Data excerpt:

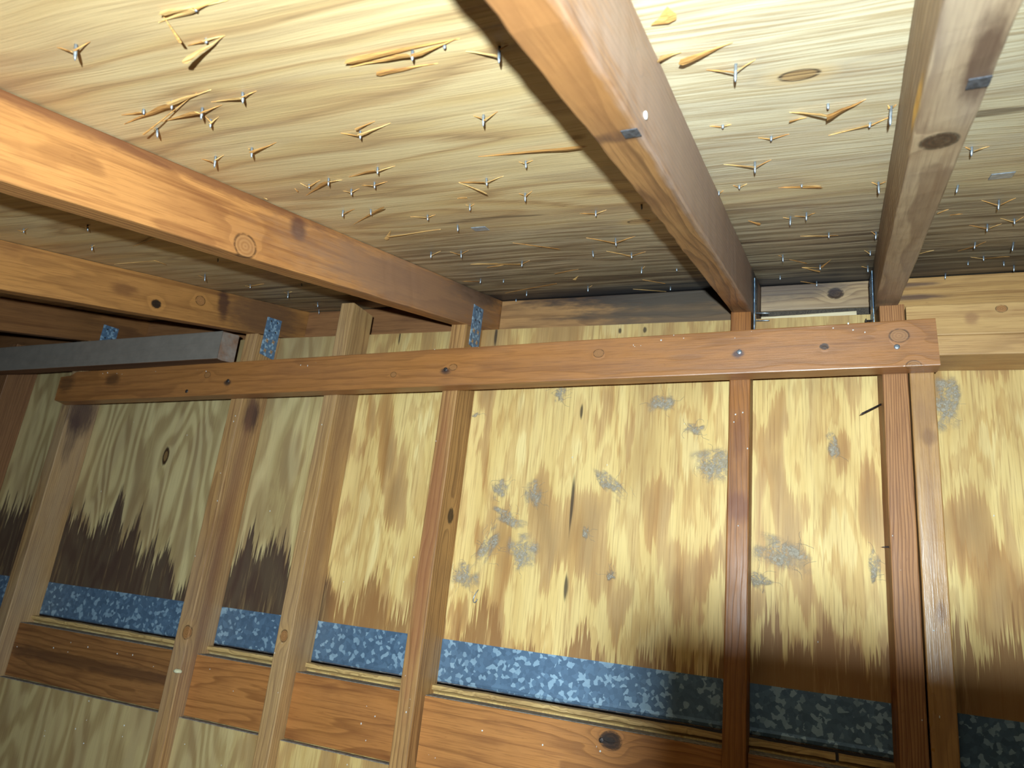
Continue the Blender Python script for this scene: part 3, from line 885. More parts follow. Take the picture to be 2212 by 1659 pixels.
# ------------------------------------------------------------------ nails and small fittings on the lumber (children of their board)
head_me = lathe_mesh('nail_head', [(-0.001, 0.0046), (0.0012, 0.0048), (0.0020, 0.0040), (0.0023, 0.0015)], 12); head_me.materials.append(steel)
head_dk = lathe_mesh('nail_head', [(-0.001, 0.0046), (0.0006, 0.0048), (0.0012, 0.0040), (0.0014, 0.0015)], 12); head_dk.materials.append(iron)
TOZ = Matrix.Rotation(-math.pi / 2, 4, 'Y')      # local x of a nail to the board's z
for (bx, by, me) in ((1.846, -0.001, head_me), (2.107, -0.0066, head_me), (1.231, -0.006, head_dk), (0.62, -0.0075, head_dk), (0.49, -0.03, head_dk)):
    link('nail_head', me, None, BR, Matrix.Translation((bx, by, 0.038)) @ TOZ)
for (bx, by) in ((0.365, 0.110), (0.354, 0.045)):
    o = [k for k in bpy.data.objects if k.name.startswith('blocking_board') and 'black knot' in k['label']][0]
    link('nail_head', head_dk, None, o, Matrix.Translation((bx, by, 0.0355)) @ TOZ)
spike_me = lathe_mesh('nail', [(0, 0.0018), (0.046, 0.0018), (0.051, 0.0003)], 8); spike_me.materials.append(iron)
mwS6 = S6.matrix_basis.inverted()
def child_at(parent, p, d, me, name):
    mw = along(p, d)
    return link(name, me, None, parent, parent.matrix_basis.inverted() @ mw)
child_at(S6, (0.1400, 1.374, 0.4045), (-0.041, -0.024, -0.029), spike_me, 'nail')
tip_me = lathe_mesh('nail', [(0, 0.0016), (0.006, 0.0012), (0.011, 0.0002)], 6); tip_me.materials.append(iron)
child_at(S6, (0.1385, 1.352, 0.148), (-1, -0.2, -0.1), tip_me, 'nail')
# small metal plates let into the underside edge of two rafters, paint blob
plate_me = box_mesh('metal_plate', (-0.0075, -0.0065, -0.0004), (0.0075, 0.0065, 0.0003), 0.0002)
plate_me.materials.append(plain_mat('plate_dull', lin(84, 84, 88), lin(50, 50, 54), 260, 0.5, 0.3))
link('metal_plate', plate_me, None, R2, Matrix.Translation((rx(0.427), 0.0118, 0.0890)))
link('metal_plate', plate_me, None, R3, Matrix.Translation((rx(0.428), 0.0120, 0.0890)))
def blob_mesh(name, r, seed, flat=0.5):
    bm = bmesh.new()
    bmesh.ops.create_icosphere(bm, subdivisions=2, radius=1.0)
    for v in bm.verts:
        k = 1 + 0.35 * mnoise.noise(v.co * 1.6 + Vector((seed, 0, 0)))
        v.co = Vector((v.co.x * r * 1.4 * k, v.co.y * r * k, v.co.z * r * flat * k))
    me = bpy.data.meshes.new(name); bm.to_mesh(me); bm.free()
    for p in me.polygons: p.use_smooth = True
    return me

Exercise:
Repeat the material above in full and exactly, apart from the pictures.

Final result:
Continue the Blender Python script for this scene: part 3, from line 885. More parts follow. Take the picture to be 2212 by 1659 pixels.
# ------------------------------------------------------------------ nails and small fittings on the lumber (children of their board)
head_me = lathe_mesh('nail_head', [(-0.001, 0.0046), (0.0012, 0.0048), (0.0020, 0.0040), (0.0023, 0.0015)], 12); head_me.materials.append(steel)
head_dk = lathe_mesh('nail_head', [(-0.001, 0.0046), (0.0006, 0.0048), (0.0012, 0.0040), (0.0014, 0.0015)], 12); head_dk.materials.append(iron)
TOZ = Matrix.Rotation(-math.pi / 2, 4, 'Y')      # local x of a nail to the board's z
for (bx, by, me) in ((1.846, -0.001, head_me), (2.107, -0.0066, head_me), (1.231, -0.006, head_dk), (0.62, -0.0075, head_dk), (0.49, -0.03, head_dk)):
    link('nail_head', me, None, BR, Matrix.Translation((bx, by, 0.038)) @ TOZ)
for (bx, by) in ((0.365, 0.110), (0.354, 0.045)):
    o = [k for k in bpy.data.objects if k.name.startswith('blocking_board') and 'black knot' in k['label']][0]
    link('nail_head', head_dk, None, o, Matrix.Translation((bx, by, 0.0355)) @ TOZ)
spike_me = lathe_mesh('nail', [(0, 0.0018), (0.046, 0.0018), (0.051, 0.0003)], 8); spike_me.materials.append(iron)
mwS6 = S6.matrix_basis.inverted()
def child_at(parent, p, d, me, name):
    mw = along(p, d)
    return link(name, me, None, parent, parent.matrix_basis.inverted() @ mw)
child_at(S6, (0.1400, 1.374, 0.4045), (-0.041, -0.024, -0.029), spike_me, 'nail')
tip_me = lathe_mesh('nail', [(0, 0.0016), (0.006, 0.0012), (0.011, 0.0002)], 6); tip_me.materials.append(iron)
child_at(S6, (0.1385, 1.352, 0.148), (-1, -0.2, -0.1), tip_me, 'nail')
# small metal plates let into the underside edge of two rafters, paint blob
plate_me = box_mesh('metal_plate', (-0.0075, -0.0065, -0.0004), (0.0075, 0.0065, 0.0003), 0.0002)
plate_me.materials.append(plain_mat('plate_dull', lin(84, 84, 88), lin(50, 50, 54), 260, 0.5, 0.3))
link('metal_plate', plate_me, None, R2, Matrix.Translation((rx(0.427), 0.0118, 0.0890)))
link('metal_plate', plate_me, None, R3, Matrix.Translation((rx(0.428), 0.0120, 0.0890)))
def blob_mesh(name, r, seed, flat=0.5):
    bm = bmesh.new()
    bmesh.ops.create_icosphere(bm, subdivisions=2, radius=1.0)
    for v in bm.verts:
        k = 1 + 0.35 * mnoise.noise(v.co * 1.6 + Vector((seed, 0, 0)))
        v.co = Vector((v.co.x * r * 1.4 * k, v.co.y * r * k, v.co.z * r * flat * k))
    me = bpy.data.meshes.new(name); bm.to_mesh(me); bm.free()
    for p in me.polygons: p.use_smooth = True
    return me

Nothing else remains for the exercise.